Wednesday, January 31, 2007

Evaluating Committees

Problems often lie less with administrators than with committee members.


Faculty ignorant of the written code and written bylaws but informed by folklore are often bamboozled by rogue committees or cunning members thereof. What John Mitchell said of the Nixon Administration applies as well to the Faculty Advancement Committee [FAC] and the Professional Standards Committee [PSC]: “Watch what we do, not what we say.”

As one watches what such Power Committees [PCs] do, one should keep in mind the lesson imparted by the late Erving Goffman. A social setting that appears to be exactly what one would expect may be what it seems; however, the next most likely possibility is that one beholds a perfect fake. Sloppy fakes or inadvertent mistakes would be unmasked quickly. For deviance to escape attention, fakery must be completed persuasively.
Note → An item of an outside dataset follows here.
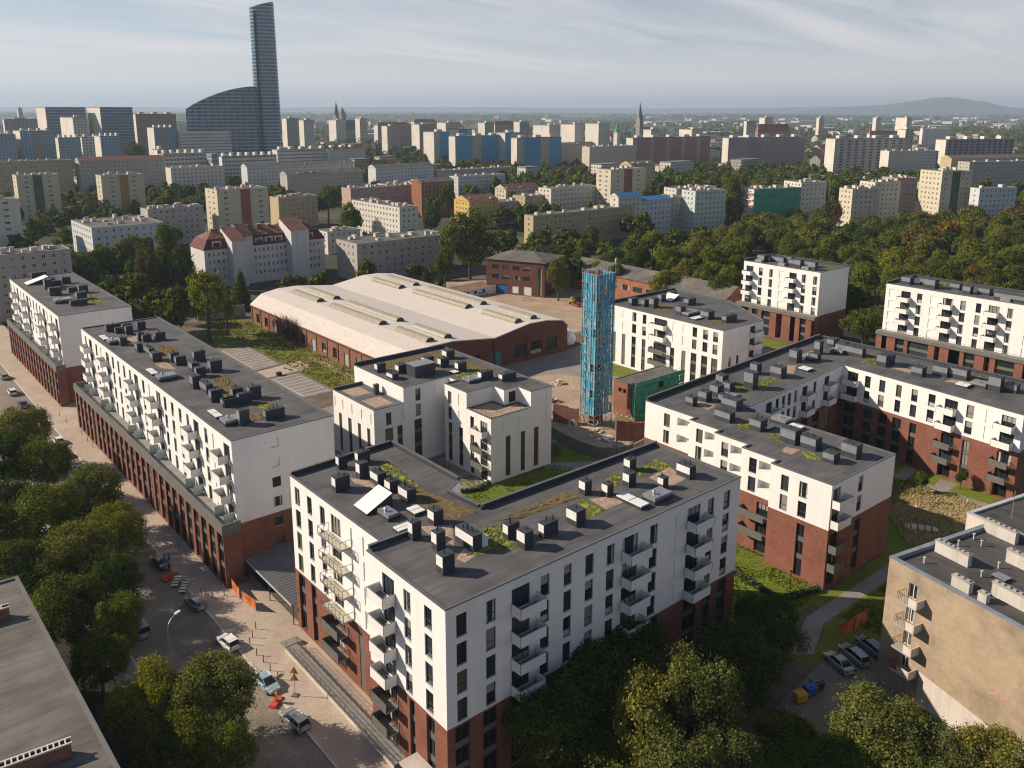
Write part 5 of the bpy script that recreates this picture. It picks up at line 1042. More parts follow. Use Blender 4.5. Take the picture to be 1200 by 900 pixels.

If, for example, the FAC denied a promotion on the basis of the very personal characteristics that faculty in 1994 eliminated from the Faculty Code, the Committee would doubtless hide its actual motives and procedures behind professed motives that concerned teaching or professional growth. As the cliché goes, hypocrisy is the tribute that vice pays virtue. Vulnerable faculty must pretend to believe the logic of justification in communications from the FAC, but they should privately expect more than a few committee judgments to hinge on the not-very-secret “Hail fellow well met” criterion.

If veterans of the FAC would dispute my claims above, they would have The Confidentiality Con to shield them: they can say anything they like in the cynical confi­dence that I dare not reveal what happened in the committee-room. That the FAC insisted on such a vow should suggest exactly how much credence such FAC vets should enjoy.

Is there no way to unmask FAC con men and con women through documents that are not secret? Suppose an evaluee made her or his letter from the FAC available to facul­ty. Faculty might then see how the FAC departed from authority at least in that instance. If the FAC or PSC interfered, such resistance to oversight and civil discussion would erode the credibility of confidentiality still further.

Please do not misunderstand my claims above. Most FAC outputs will conform to the Faculty Code because most evaluees will not run afoul of their departments. When the FAC departs from proper procedures or written authorities, astute members of the faculty must pay more attention to what the FAC has done than to what the FAC has said – or to what the code or bylaws say.

Still, if colleagues ask the PCs what they were up to, expect The Confidentiality Con and threats and reprisals. Some veterans of the PSC or of the FAC do not know enough about actual authority to fold their con. Some apparatchiks [members of campus elites beneath the President or Vice President] consider themselves and their committee authority higher than the code or the bylaws.

Pay attention and you may identify the enemy that is us.